Questions concerning biblical theology

Biblical Theology Bulletin, Fall, 2000 by Roland E. Murphy

Where should the focus of biblical theology be? I maintain that it should proceed along the lines of historical critical methodology (which is not merely the grove of academe, but a useful tool for the believing community), with an enlarged vision. According to Luke T. Johnson, (1998), the Bible has been taken captive by academe, and the result is unhappy: "Biblical Theology fails worst when it succeeds best. When theologians take up its distilled propositions or principles as `the biblical witness,' the living conversation between theology and Scripture is not opened but closed. Biblical Theology remains primarily an academic exercise, a variety of the history of ideas or, perhaps, an ethnography of past cultures" (172). He appeals to the "imaginary world of Scripture" (e.g., the vitality of the biblical symbol of "way") as an approach to both Testaments: "the claim to have experienced the same living God through the Lord Jesus Christ was the most compelling reason for joining two disparate collections of composition into a single anthology called Scripture. And it is the possibility of experiencing that same Living God in the world today that makes the doing of Christian theology anything more than a sterile academic exercise" (177). However, there is a danger in personifying Academe; all depends on the vision of the academic. Perhaps biblical theology, which cannot be defined anyway, as we have seen, should include data such as liturgy (so M. O'Connor 1995: 95). This would go beyond the realia of Temple worship and the specific prescriptions of the Torah to a valuation of corporate worship; in what way Is liturgy a resource for theology?
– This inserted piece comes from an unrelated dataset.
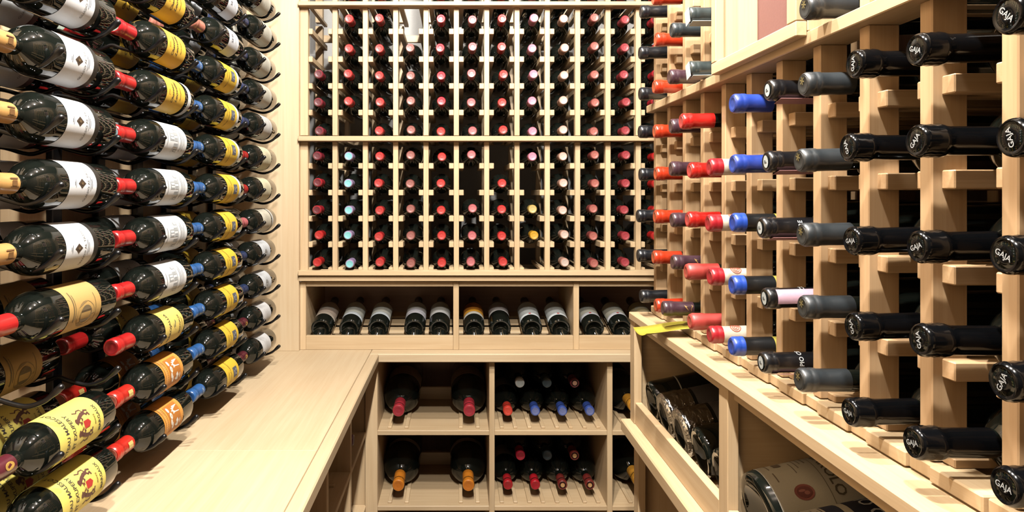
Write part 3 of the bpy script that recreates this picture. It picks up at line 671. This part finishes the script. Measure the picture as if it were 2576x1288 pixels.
# display box set into the upper section
t = thing('display_box', 'shallow wood framed display box with maroon back on right rack', 'display box', (.5, 1.07, EYE+.2185))
XD, Y0, Y1, ZD, ZT = .468, .9265, 1.234, EYE+.2185, 2.2
box('frame_rail', XD, XD+.016, Y0, Y1, ZD, ZD+.021, t, axis=1); box('frame_rail', XD, XD+.016, Y0, Y1, ZT-.021, ZT, t, axis=1)
box('frame_stile', XD, XD+.016, Y1-.021, Y1, ZD+.0212, ZT-.0212, t, axis=2); box('frame_stile', XD, XD+.016, Y0, Y0+.026, ZD+.0212, ZT-.0212, t, axis=2)
box('side_panel', XD+.0162, .60, Y1-.012, Y1, SHT+.0005, ZT, t, axis=2); box('side_panel', XD+.0162, .60, Y0, Y0+.012, SHT+.0005, ZT, t, axis=2)
box('back_panel', .547, .556, Y0+.0122, Y1-.0122, SHT+.0005, ZT, t, m=mat((132, 88, 84), .6, key='maroonpanel', bump=.15))
box('bottom_panel', XD+.0162, .5465, Y0+.0122, Y1-.0122, SHT+.0005, SHT+.0125, t, axis=1); box('top_panel', XD+.0162, .60, Y0, Y1, ZT, ZT+.012, t, axis=1)

# ------------------------------------------------------------------ RIGHT LEDGE + BIN UNIT
t = thing('bin_cabinet', 'wood bin unit below the right rack with tilted large bottles', 'cabinet', (.65, 1.0, 0))
LZ = EYE-.2996; Y9 = .10; YE = 1.716
box('ledge', .4405, .4905, Y9, YE, LZ-.0185, LZ, t, axis=1, bev=.002)
box('ledge_board', .4908, XR, Y9, YE, LZ-.0185, LZ-.0005, t, axis=1)
box('header', .457, .476, Y9, YE-.04, EYE-.339, LZ-.0188, t, axis=1)
L2 = EYE-.573; LIPT = EYE-.519
box('stile', .444, .463, YE-.04, YE, L2, LZ-.0188, t, axis=2)
box('side_panel', .4632, XR, YE-.02, YE, L2, LZ-.0188, t, axis=0)
for y in (1.1235, .5):
    box('stile', .446, .465, y-.0185, y+.0185, L2, LZ-.0188, t, axis=2)
    box('divider', .4655, XR, y-.009, y+.009, L2, LZ-.0188, t, axis=0)
box('lip', .4465, .4635, 1.1425, YE-.0405, L2, LIPT, t, axis=1); box('lip', .4465, .4635, .519, 1.1045, L2, LIPT, t, axis=1)
box('lip', .4465, .4635, Y9, .481, L2, LIPT, t, axis=1)
box('lower_ledge', .4205, XR, Y9, 1.72, L2-.03, L2, t, axis=1, bev=.003)
box('back_panel', XR-.012, XR-.001, Y9, YE-.0205, L2, LZ-.0188, t, axis=1, wname='brown_wood', light=(206, 168, 144), dark=(184, 146, 124))
for a, b, zs_ in ((1.1335, YE-.0205, -.5595), (.51, 1.1135, -.571), (Y9, .49, -.571)):
    for s_ in (.03, .12, .21, .29):
        o = box('slat', 0, .055, a, b, 0, .008, t, axis=1)
        o.location = Vector((.485+s_*math.cos(th), (a+b)/2, EYE+zs_+s_*math.sin(th)))-t.location; o.rotation_euler = (0, -th, 0)
box('stile', .452, .471, 1.67, 1.71, .10, L2-.0305, t, axis=2)
box('side_panel', .4715, XR, 1.694, 1.71, .10, L2-.0305, t, axis=2)
for y in (1.14, .5): box('stile', .452, .471, y-.02, y+.02, .10, L2-.0305, t, axis=2); box('divider', .4715, XR, y-.009, y+.009, .10, L2-.0305, t, axis=2)
box('shelf', .455, XR, Y9, 1.6935, .085, .10, t, axis=1); box('back_panel', XR-.012, XR-.001, Y9, 1.6935, .10, L2-.0305, t, axis=2)
# tilted magnums, base to the aisle
ax = (math.cos(th), 0, math.sin(th))
wrapm = lathe([(.03, -.003), (.047, -.0025), (.0512, .004), (.0505, .02), (.0516, .035), (.0498, .045), (.0505, .062)], 40)
foot = [dict(name='foot_band', mesh=patch(KIND['magnum']['r']+.0004, .066, .069, -150, 150, 40), mat=paper((150, 146, 132)))]
dl = [lab('magnum', .07, .19, (64, 58, 56), 85, [('lettering', rects(KIND['magnum']['r']+.0009, [(-.03, .03, .15, .153), (-.02, .02, .13, .133)]), mat((120, 112, 104), .6))])]
for i, (y, wr, dsg, nm) in enumerate(((1.637, 0, foot, 'pale foot line'), (1.534, 1, dl, 'plastic wrapped base'), (1.424, 1, dl, 'plastic wrapped base'), (1.314, 0, None, 'glossy black base'), (1.204, 0, None, 'bare dark base'))):
    def ex(tt, wr=wr):
        if wr: obj('plastic_wrap', wrapm, PLASTIC, tt)
    bottle(basis(ax, (-.2, -.5, 1), (.476, y, EYE-.506)), 'magnum', cap((30, 28, 30), None), 'magnum with %s in far bin under right ledge, %s from back' % (nm, ORD[i+1]), group='magnums under the right ledge', design=dsg, extra=ex)
rJ = KIND['jeroboam']['r']+.0009
barolo = [lab('jeroboam', .016, .20, (196, 188, 170), 105, [
    ('seal', polys(rJ, [ell(.022, .058, .012, .0145, 20)]), mat((150, 82, 72), .6)), ('seal', polys(rJ+.0003, [ell(.022, .058, .0085, .011, 18)]), mat((120, 60, 54), .6)), ('seal', polys(rJ+.0006, [ell(.02, .055, .002, .005, 12), ell(.024, .061, .003, .004, 12)]), mat((172, 110, 98), .6)),
    ('lettering', wraptext(rJ, 'BAROLO', .022, .108, -.006), mat((100, 88, 66), .6)), ('border', rects(rJ, [(-.09, .09, .0935, .0945)]), mat((130, 118, 96), .6)),
    ('lettering', rects(rJ, [(-.06, -.03, .085, .087), (-.055, -.03, .078, .0795), (-.05, -.02, .071, .0725), (-.05, -.035, .04, .052), (-.06, -.03, .03, .0315), (.05, .07, .03, .032), (.045, .06, .037, .0385), (-.02, .0, .03, .032), (-.04, -.01, .063, .0645), (.05, .075, .076, .0775)]), mat((118, 104, 88), .6))])]
cesare = [lab('jeroboam', .014, .042, (206, 198, 180), 105, [('lettering', rects(rJ, [(-.05, .03, .037, .0385), (-.04, .04, .032, .033), (-.05, .02, .026, .027), (-.03, .04, .02, .021)]), mat((90, 80, 72), .6))]),
          lab('jeroboam', .0425, .062, (40, 44, 66), 105, name='label_band'), lab('jeroboam', .0625, .073, (180, 170, 150), 105, name='label_band'),
          lab('jeroboam', .0735, .18, (22, 26, 44), 105, [('lettering', wraptext(rJ, 'PIO CESARE', .026, .098, .0), mat((200, 200, 200), .6))])]
for i, (y, dsg, nm) in enumerate(((1.036, barolo, 'buff lettered label and red seal'), (.893, cesare, 'cream and navy lettered label'), (.75, barolo, 'buff label, mostly below the frame'), (.607, cesare, 'navy label, below the frame'))):
    bottle(basis(ax, (-.15, -.45, 1), (.467, y, EYE-.500)), 'jeroboam', cap((34, 32, 34), None), 'large bottle with %s in near bin under right ledge' % nm, group='large bottles under the right ledge', design=dsg)
# yellow card curling over the ledge
V = []; Fc = []; n = 12; m_ = 6
for i in range(n+1):
    u = i/n
    for j in range(m_+1):
        w = j/m_
        x = .503-u*(.106+.012*w); z = LZ+.0215-.008*u-.010*math.sin(u*1.6)**2-.004*u*u+.010*u*(2*w-1)**2
        V.append((x, 1.392+w*.08+.008*u*(1-2*w), z))
for i in range(n):
    for j in range(m_):
        a = i*(m_+1)+j; Fc.append((a, a+m_+1, a+m_+2, a+1))
me = mesh(V, Fc, True, 'card'); o = obj('paper_card', me, mat((186, 172, 44), .6))
sm = o.modifiers.new('thickness', 'SOLIDIFY'); sm.thickness = .0005
tag(o, 'curled yellow paper card under a plum-capped bottle on the right ledge', 'card')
The clearly different liturgies of both Testaments are additional reasons against contriving a spurious unity for biblical theology. But the vision of Exod 19:6, "a kingdom of priests and a holy nation," should not be passed over. At the very least, theological analysis is expected to provide some orientation to the life of the community.

An enlarged vision is being forced upon academic biblical theology by the several side approaches of sociology, liberation, feminism and reader response in general. These are all perspectives, but none of them will succeed without communicating an experience of the text. If the text is laid open to readers, a salutary theology, even if selective, is possible. A. Campbell proposes approaching the Bible as an invitation to thought--"to think, to search, to choose" (17) in its various types of literature; it evokes inspiration and challenge, comfort and aid, or simply reflection. The text can be "an invitation to reflect on how life is best lived before God. As a text that invites, it reveals to its readers a God who does not dominate and determine but invites to faith and reflective living" (21). If the authority of the text is seen in the lively experience it communicates, theology is present. Experiencing the text is the work of the reader who invests it with some kind of authority. D. Bartlett called attention to the way in which different portions of the Bible lay claim to authority: prophetic oracles, wisdom, the authority of story/historical narratives. Of the book of Job he writes, "the authority comes from the story's ability to involve us, to entice us, to question us, and finally to shift the way in which we see ourselves and the world and the way in which we puzzle about God" (71). This literary reading prevents a homogenization of the biblical word, and it differentiates the claims that are made upon the reader. Similarly, W. Vogels emphasizes the literary claim that the text makes. While it is inspired, it is also inspiring if the reader is open to it. The history of interpretation shows that a spiritual authority resides in the Bible for those who choose to read it in that light, who are not satisfied merely to find a doctrinal norm. A dialogue between Bible and reader is not possible if the reader comes to the text parti pris.